We Don’t Have a Building For Our Private School Yet. Here’s Why That’s Actually Good News.
If you’ve been exploring Wayfinders Academy and found yourself wondering, “But where is it?” — you are not alone. It is a fair question, and you deserve a real answer. Not a corporate non-answer dressed up in optimistic language, but an actual honest explanation of where we are, what we’re looking for, and why the timing of this decision matters more than the speed of it.
So here it is.
The Short Version
We don’t have a physical location yet because we are being careful. Careful with your family’s time, careful with our resources, and careful about making a decision that affects every child who walks through our doors. Rushing into a building because it was available on a Tuesday would not be careful. It would be the opposite of careful. And “we signed a ten-year lease on a Tuesday” is not the founding story we are going for.
The Longer Version
There are a few things happening at once, and they are all connected.
First, the practical reality: the right space for Wayfinders depends on how many students enroll. A space that works beautifully for thirty families would be cramped and chaotic for sixty, and a space built for sixty would feel hollow and institutional for twenty. We are committed to being fiscally responsible — not because we love spreadsheets (although one of us might), but because financial stability is what allows us to keep our doors open, keep our programming strong, and keep our promises to the families who trust us. Private schools in Utah, like schools anywhere, live or die by the strength of their financial foundation. Locking into a lease before we know our enrollment numbers would be the educational equivalent of buying furniture before you know how big your living room is. So we are letting enrollment lead, and location follow.

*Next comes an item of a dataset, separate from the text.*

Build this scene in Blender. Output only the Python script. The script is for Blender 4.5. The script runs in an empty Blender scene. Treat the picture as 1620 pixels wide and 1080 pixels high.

Second, we know that many families are waiting on confirmation of their state scholarship award before they can fully commit to enrollment. That is completely understandable. We are not going to penalize families for being thoughtful about a significant financial decision. But it also means that our enrollment picture isn’t complete yet — and our location decision should follow our enrollment picture, not race ahead of it.
Third, we genuinely care about where our families live. Weber and Davis Counties cover a lot of ground, and a location that feels convenient to families on one end of the valley could easily add thirty or forty minutes of daily driving for families on the other end. We don’t want to choose a spot and then find out we’ve accidentally made school a commute problem for half our community. The location should serve the families, not the other way around.
And fourth, finding a space that actually meets zoning and educational requirements is, to put it gently, more complicated than it sounds. Anyone who has explored opening private schools in Utah knows that not every building that looks like it could be a school is legally allowed to be one. We are working within real constraints, and we would rather take the time to find a space that actually works than move into something that creates problems down the road.
What We’re Actually Looking For
Since we’re being transparent, here is what the right space looks like for Wayfinders.
We want room for children to move. Outdoor space where kids can play, explore, and do the kind of unstructured discovery that research consistently shows is essential for development — not a token patch of grass, but genuine room to be outside and be kids. We also want indoor space for movement and play when Utah decides to remind us that it is, in fact, winter.
We want space for projects. Real ones. The kind where students might be building something, testing something, taking something apart to see how it works, or discovering that their first solution didn’t work and trying again. That requires a room that can handle a little mess and a lot of curiosity.
We want flexibility. One of the things that sets newer private schools in Utah apart from more established institutions is the opportunity to build thoughtfully from the ground up rather than inheriting someone else’s infrastructure. Ideally, we are looking for a space where our lease commitment can grow as we grow — starting with what we need now and expanding as our community expands, rather than paying for square footage we don’t yet have students to fill.
And we want a space that is fully accessible. Every child who wants to be part of Wayfinders should be able to move through the building with ease, regardless of physical limitations. Accessibility is not a bonus feature. It is a baseline requirement.
The Honest Truth
We know that “we’re still looking for a space” can feel like uncertainty, and uncertainty is not always a comfortable thing when you are trying to make a decision about your child’s education. Families researching private schools in Utah have no shortage of options with established campuses and polished facilities. We understand the appeal of that. We are not asking you to be comfortable with vagueness. We are asking you to trust that the reason we haven’t rushed this decision is the same reason we won’t rush any decision that affects your children: because doing it right matters more to us than doing it fast.
The right location is out there. When we find it, it will be because the timing aligned, the space genuinely fits our students and our vision, and we made the choice thoughtfully rather than urgently.
That is how Wayfinders makes decisions. And we think that’s worth the wait.
In the meantime, if you know of a space that might be a good fit — a church with a gym and a playground, a community center with flexible lease terms, a building with good bones and room to grow — we are genuinely interested. This community is how we find our way. That includes finding our building.